Rubino: Why Recession Is Imminent, In Three Charts

The idea that the world’s central banks can inflate the biggest financial bubble in human history — appropriately called the everything bubble — and then deflate it gently into a soft landing is mathematically and philosophically impossible. So the question is not if but when we get a bust that’s commensurate with the boom.

Based on the following three indicators, that bust is imminent.

Massively inverted yield curve
When short-term interest rates rise above long-term rates, a slowdown usually follows. That’s because traditional banks (though not necessarily the monstrous hedge funds that the biggest banks have evolved into) make most of their money by borrowing short and lending long. In normal times, long-term rates are higher than short-term, reflecting the higher risk of lending into the distant future, so the spread between a bank’s borrowing and lending rates produces a nice spread, which translates into a decent profit.

Invert the yield curve by pushing short-term rates above long-term rates, and this business model breaks down. Banks stop making suddenly-unprofitable loans, their customers have less money to spend and invest, and the economy shrinks.
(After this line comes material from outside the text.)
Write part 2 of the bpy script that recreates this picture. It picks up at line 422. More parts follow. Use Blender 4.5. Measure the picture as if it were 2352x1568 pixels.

Note two things on the following chart, which depicts the spread between 10-year and 2-year Treasury bond yields. First, when this spread went slightly negative (i.e., 2-year rates higher than 10-year) in 2000 and 2007, recession followed within a year or so. Second, today’s yield curve is a lot more than slightly negative. It is, in fact, one for the record books, implying that the credit markets expect a dramatic slowdown.